Und Lasogga stand bereits zweimal goldrichtig. Der geborene Gladbecker hat beim HSV schnell deutlich gemacht, wo seine Stärken liegen: Er hat Torjäger-Qualitäten, zeigt unermüdlichen Einsatz, geht dahin, wo es wehtut, hat ein gutes Kopfballspiel und ist dank seiner Statur (90 Kilo auf 1,89 Meter) äußerst robust im Zweikampf. Seine beiden Tore gegen Fürth im Pokal (klassischer Abstauber) und gegen Frankfurt (Kopfball nach Ecke) macht so nicht jeder seiner Kollegen.
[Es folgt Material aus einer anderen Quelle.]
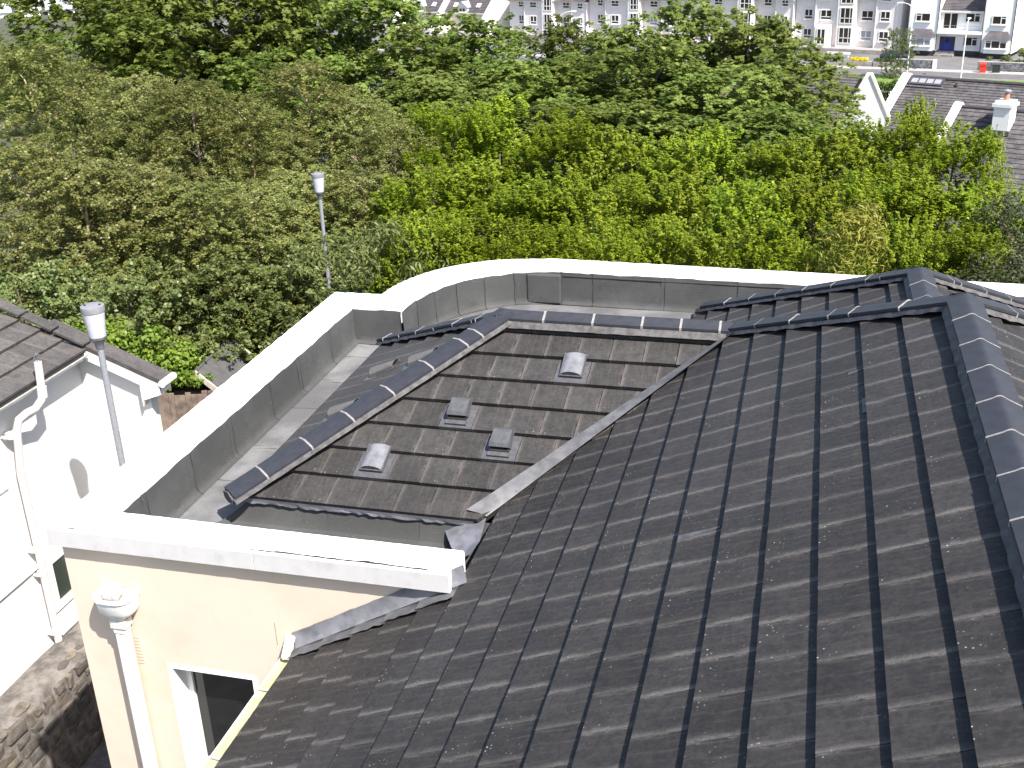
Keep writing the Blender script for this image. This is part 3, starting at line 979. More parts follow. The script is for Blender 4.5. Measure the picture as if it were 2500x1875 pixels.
# ------------------------------------------------------------------ walls
WV = 7.45; WU = -6.36
wx0, wx1, wz0, wz1 = -5.45, -4.60, 3.0, 4.507
m = MB()
T = 0.3
m.box(WU, wx0, WV, WV + T, -0.1, 5.752)
m.box(wx1, -2.4, WV, WV + T, -0.1, 5.752)
m.box(wx0, wx1, WV, WV + T, wz1, 5.752)
m.box(wx0, wx1, WV, WV + T, -0.1, wz0)
m.ob('wall', 'cream', B)
m = MB(); m.box(WU, WU + T, WV + T, 13.98, -0.1, 5.748); m.ob('wall', 'cream', B)
m = MB(); m.box(WU + T, -5.4, 13.68, 13.98, -0.1, 5.748); m.ob('wall', 'cream', B)
m = MB()
ow = [(-5.66 + 0.0, 13.98)] + [(q[0] + 0.07 * n_[2], q[1] + 0.07 * n_[3]) for q, n_ in list(zip(OC, pn))[1:]] + [(6.5, 15.72)]
for i in range(len(ow) - 1):
    a, b2 = ow[i], ow[i + 1]
    m.add([(a[0], a[1], -0.3), (b2[0], b2[1], -0.3), (b2[0], b2[1], 5.75), (a[0], a[1], 5.75)], [(0, 1, 2, 3)])
m.ob('wall', 'cream', B)
# lower storey under the main eave
m = MB(); m.box(-3.75, 6.4, -1.1, 7.44, -0.1, 4.72); m.ob('wall', 'cream', B)
# hairline crack and keyed render grooves
MT['crackm'] = plain('crack_brown', (0.30, 0.23, 0.15), 0.9, 0.2)  # brown tone of the crack and groove strips
for j in range(9):
    z = 4.80 - j * 0.036
    MB().box(-5.985 + 0.003 * j, -5.90, WV - 0.002, WV + 0.01, z, z + 0.006).ob('render_groove', 'crackm', B)
    MB().box(-5.80, -5.745 + 0.002 * j, WV - 0.002, WV + 0.01, z - 0.02, z - 0.014).ob('render_groove', 'crackm', B)
MB().box(-4.31, -4.304, WV - 0.002, WV + 0.01, 4.93, 5.17).ob('render_crack', 'crackm', B)

# window -------------------------------------------------------------------
W = empty('window'); W.parent = B
m = MB()
dp = 0.19
for x0, x1, z0, z1 in ((wx0, wx0 + 0.07, wz0, wz1), (wx1 - 0.07, wx1, wz0, wz1), (wx0 + 0.07, wx1 - 0.07, wz1 - 0.07, wz1), (wx0 + 0.07, wx1 - 0.07, wz0, wz0 + 0.07)):
    m.box(x0, x1, WV + dp, WV + dp + 0.06, z0, z1)
m.ob('frame', 'upvc', W)
m = MB()
m.box(wx0 + 0.0015, wx0 + 0.012, WV - 0.006, WV + dp, wz0, wz1)
m.box(wx1 - 0.012, wx1 - 0.0015, WV - 0.006, WV + dp, wz0, wz1)
m.box(wx0 + 0.012, wx1 - 0.012, WV - 0.006, WV + dp, wz1 - 0.012, wz1 - 0.0015)
m.box(wx0 - 0.035, wx0, WV - 0.004, WV + 0.02, wz0, wz1 + 0.035)
m.box(wx1, wx1 + 0.035, WV - 0.004, WV + 0.02, wz0, wz1 + 0.035)
m.box(wx0, wx1, WV - 0.004, WV + 0.02, wz1, wz1 + 0.035)
m.ob('reveal', 'white', W)
m = MB(); m.box(wx0 + 0.07, wx1 - 0.07, WV + dp + 0.03, WV + dp + 0.036, wz0 + 0.07, wz1 - 0.07); m.ob('pane', 'glass', W)
m = MB(); m.box(wx0 - 0.06, wx1 + 0.06, WV - 0.05, WV + dp, wz0 - 0.06, wz0); m.ob('sill', 'white', W)

# gutter along the main eave ---------------------------------------------------
m = MB()
gz = P1.O.z - 2.12 * G * BB; gu = -3.4904 - 2.12 * G * AA
v = []; f = []
ns = 12
ysg = [-1.2 + (8.62) * j / 30 for j in range(31)]
for y in ysg:
    for k in range(ns + 1):
        t = math.pi + math.pi * k / ns
        v.append((gu - 0.035 + 0.062 * math.cos(t), y, gz - 0.035 + 0.06 * math.sin(t)))
    for k in range(ns, -1, -1):
        t = math.pi + math.pi * k / ns
        v.append((gu - 0.035 + 0.056 * math.cos(t), y, gz - 0.032 + 0.054 * math.sin(t)))
q = 2 * (ns + 1)
for j in range(30):
    for k in range(q):
        f.append((j * q + k, j * q + (k + 1) % q, (j + 1) * q + (k + 1) % q, (j + 1) * q + k))
f.append(tuple(range(q))); f.append(tuple(30 * q + k for k in range(q - 1, -1, -1)))
m.add(v, f)
gut = m.ob('gutter', 'upvc_aged', B, smooth=True)
m = MB()
v = []; f = []
for y in ysg:
    w = 0.006 * wob(2, y * 3)
    v += [(gu - 0.088, y, gz - 0.043 + w), (gu - 0.035, y, gz - 0.052 + w), (gu + 0.015, y, gz - 0.045)]
for j in range(30):
    f += [(j * 3, j * 3 + 1, j * 3 + 4, j * 3 + 3), (j * 3 + 1, j * 3 + 2, j * 3 + 5, j * 3 + 4)]
m.add(v, f)
m.ob('moss', 'moss', gut)
m = MB()
for y in (5.2, 6.05, 6.9):
    m.box(gu - 0.102, gu + 0.03, y, y + 0.025, gz - 0.036, gz - 0.028)
m.ob('gutter_bracket', 'grime', gut)

# stepped lead flashing where the slope meets the wall ------------------------------
m = MB()
v = []; f = []
n = 28
for j in range(n + 1):
    i = -2.05 + (3.25 + 2.05) * j / n
    u = -3.4904 + i * G * AA; z = 5.2756 + i * G * BB
    v += [(u - 0.02, WV - 0.008, z + 0.17 + 0.006 * wob(1, j * 0.6)), (u, WV - 0.012 - 0.004 * wob(2, j), z + 0.055), (u + 0.01, WV - 0.035, z + 0.024)]
for j in range(n):
    for k in range(2):
        f.append((j * 3 + k, (j + 1) * 3 + k, (j + 1) * 3 + k + 1, j * 3 + k + 1))
m.add(v, f)
m.ob('lead_flashing', 'lead', B, smooth=True)
for j in range(5):
    i0 = -2.05 + j * 1.0
    m = MB(); v = []; f = []
    nn = 6
    for a in range(nn + 1):
        i = i0 + 1.06 * a / nn
        for b2, y in enumerate((WV - 0.03, WV - 0.10, WV - 0.165 - 0.012 * wob(j, a))):
            sx = i * G
            h = -TH * (sx - math.floor(i0 + 2.06) * 0) * 0 + 0.012 - 0.02 * ((i - i0)) + 0.006 * wob(j * 3 + b2, a * 1.4)
            v.append(tuple(P1.pt(y, sx, h + 0.004)))
    for a in range(nn):
        for b2 in range(2):
            f.append((a * 3 + b2, a * 3 + b2 + 1, (a + 1) * 3 + b2 + 1, (a + 1) * 3 + b2))
    m.add(v, f)
    m.ob('lead_soaker', 'leadlite', B, smooth=True)
m = MB()
m.prism([(gu - 0.05, WV - 0.16, gz + 0.02), (gu + 0.01, WV - 0.16, gz + 0.03), (gu + 0.02, WV - 0.006, gz + 0.16), (gu - 0.06, WV - 0.006, gz + 0.15)], (0.012, 0, -0.02))
m.ob('flashing_stop', 'upvc_aged', B)

# hopper and downpipe -------------------------------------------------------------
D = empty('downpipe'); D.parent = B
hx, hz = -5.825, 5.335
m = MB()
def hop(sc, z, dd, bk=0.01):
    hw = 0.188 * sc
    pts = [(hx - hw, WV - bk, z)]
    for k_ in range(11):
        t_ = math.pi * k_ / 10
        pts.append((hx - hw * math.copysign(abs(math.cos(t_)) ** 0.6, math.cos(t_)), WV - 0.07 * sc - (dd - 0.07 * sc) * math.sin(t_) ** 0.7, z))
    return pts + [(hx + hw, WV - bk, z)]
rings = [hop(1.0, hz, 0.235), hop(1.05, hz, 0.25), hop(1.05, hz - 0.025, 0.25), hop(0.98, hz - 0.028, 0.235), hop(0.92, hz - 0.16, 0.215), hop(0.78, hz - 0.205, 0.185), hop(0.35, hz - 0.225, 0.13)]
inner = [hop(0.93, hz - 0.004, 0.215, 0.03), hop(0.85, hz - 0.07, 0.19, 0.035)]
v = [p for r in rings for p in r]; f = []
for i in range(len(rings) - 1):
    for k in range(13):
        f.append((i * 13 + k, i * 13 + (k + 1) % 13, (i + 1) * 13 + (k + 1) % 13, (i + 1) * 13 + k))
m.add(v, f)
v = [p for p in rings[0]] + [p for r in inner for p in r]; f = []
for i in range(2):
    for k in range(13):
        f.append((i * 13 + k, (i + 1) * 13 + k, (i + 1) * 13 + (k + 1) % 13, i * 13 + (k + 1) % 13))
f.append(tuple(range(26, 39)))
m.add(v, f)
m.ob('hopper_head', 'upvc', D, smooth=True)
m = MB()
m.obox((hx - 0.085, WV - 0.19, hz - 0.06), (0.155, -0.01, 0.0), (0.02, 0.13, 0.08), (0.0, -0.01, 0.10))
o = m.ob('outlet_spout', 'grime', D)
bv = o.modifiers.new('bevel', 'BEVEL'); bv.width = 0.018; bv.segments = 2
m = MB()
m.box(hx - 0.085, hx + 0.075, WV - 0.15, WV - 0.02, 4.97, 5.06)
m.box(hx - 0.068, hx + 0.058, WV - 0.14, WV - 0.03, 4.91, 4.968)
m.box(hx - 0.075, hx + 0.065, WV - 0.145, WV - 0.025, 5.062, 5.12)
o = m.ob('pipe_collar', 'upvc_aged', D)
bv = o.modifiers.new('bevel', 'BEVEL'); bv.width = 0.012; bv.segments = 2
m = MB()
m.box(hx - 0.06, hx + 0.05, WV - 0.135, WV - 0.035, 0.0, 4.908)
o = m.ob('pipe', 'upvc', D)
bv = o.modifiers.new('bevel', 'BEVEL'); bv.width = 0.015; bv.segments = 2

m = MB()
e0 = Vector((-5.215, 8.475, 5.852)); dh = (Vector((-3.04, 11.0, 0)) - Vector((-5.22, 8.47, 0))).normalized(); sh_ = Vector((dh.y, -dh.x, 0))
pts = [e0 + sh_ * y + Vector((0, 0, z)) for y, z in ((-0.118, -0.05), (0, -0.012), (0.118, -0.05), (0.10, -0.10), (0.0, -0.125), (-0.09, -0.11))]
m.prism(pts, dh * 0.06); m.ob('mortar_plug', 'bed', B)
# ------------------------------------------------------------------ white neighbouring house on the left
HN = empty('white_house', (-10, 9, 0), label='white rendered house with brown tiled roof at the left edge', cat='house')
HN.matrix_basis = Matrix.Identity(4)
tp = math.tan(math.radians(21.8))
MT['ntile'] = tile_mat('neighbour_tile', (0.062, 0.057, 0.054), (0.10, 0.09, 0.085), (0.20, 0.18, 0.16), 0.05, 0.5, 0.6)
MB().box(-16, -10, 2, 13.1, -0.1, 5.30).ob('wall', 'housewhite', HN)
m = MB()
def zr(u): return 5.45 - (u + 9.92) * tp
m.prism([(-10.0, 12.86, -0.1), (-8.91, 12.86, -0.1), (-8.91, 12.86, zr(-8.91) - 0.20), (-10.0, 12.86, zr(-10.0) - 0.20)], (0, 0.16, 0))
m.ob('wall', 'housewhite', HN)
# roof slab and its tiles
NSl = Slope((-9.72, 0, zr(-9.72)), (0, 1, 0), (-math.cos(math.radians(21.8)), 0, math.sin(math.radians(21.8))))
cN = math.cos(math.radians(21.8))
m = MB()
m.prism([NSl.pt(1.5, 0, -0.06), NSl.pt(12.72, 0, -0.06), NSl.pt(12.72, 5 / cN, -0.06), NSl.pt(1.5, 5 / cN, -0.06)], NSl.N * -0.06)
roofN = m.ob('roof', 'under', HN)
sN = len(SPECS); SPECS.clear()
lay(NSl, [(1.5, 0), (12.72, 0), (12.72, 4.9), (1.5, 4.9)], 0.1, 0.27, 0, 14, roofN, 'ntile', key='n')
rest2 = MB()
fme = None
for ar, sl_, key, parent, mat, m4, poly in SPECS:
    if ar > 0:
        if poly is None:
            if fme is None: fme = fm.mesh('roof_tile', 'ntile')
            me = fme
        else:
            t = MB(); g_ = tile_geo(poly); t.add(g_[0], g_[1], 0, g_[2]); me = t.mesh('roof_tile', 'ntile')
        link('roof_tile', me, parent, m4)
    else:
        g_ = tile_geo(poly if poly else FULL); rest2.add([m4 @ Vector(v) for v in g_[0]], g_[1], 0, g_[2])
rest2.ob('roof_tiles', 'ntile', roofN, kind='stuff')
SPECS.clear()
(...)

Auch sein Trainer ist angetan. „Wer Pierre in den Weg kommt, ist ihm egal. Ich mag solche Stürmer“, sagt van Marwijk. Doch die Treffer übertünchen auch unübersehbare Schwächen: Für einen Angreifer ist er nicht sonderlich schnell, im Spiel Eins gegen Eins nicht übermäßig trickreich. Technische Eleganz sieht auch anders aus. „Die Feinabstimmung mit den Kollegen kann noch nicht bei 100 Prozent sein, schließlich bin ich jetzt erst die fünfte Woche hier“, sagt Lasogga, 21, der sich in Hamburg aber schon wohlfühlt.

Sollte Lasogga so weitermachen und auch der im Gegenzug verliehene Per Skjelbred in Berlin durchgängig überzeugen, erscheint es gut möglich, dass beide ihre Arbeitsplätze dauerhaft tauschen. Möglich ist jedoch, dass Hertha an diesem Tausch noch verdienen will: Denn Lasogga hat laut Transfermarkt.de mit vier Millionen Euro einen deutlich höheren Marktwert als der Norweger (2,5 Millionen). „Wenn alles passt, wird man eine Lösung finden“, sagt Kreuzer. Wenn Lasogga weiter so trifft, keine schlechte Idee.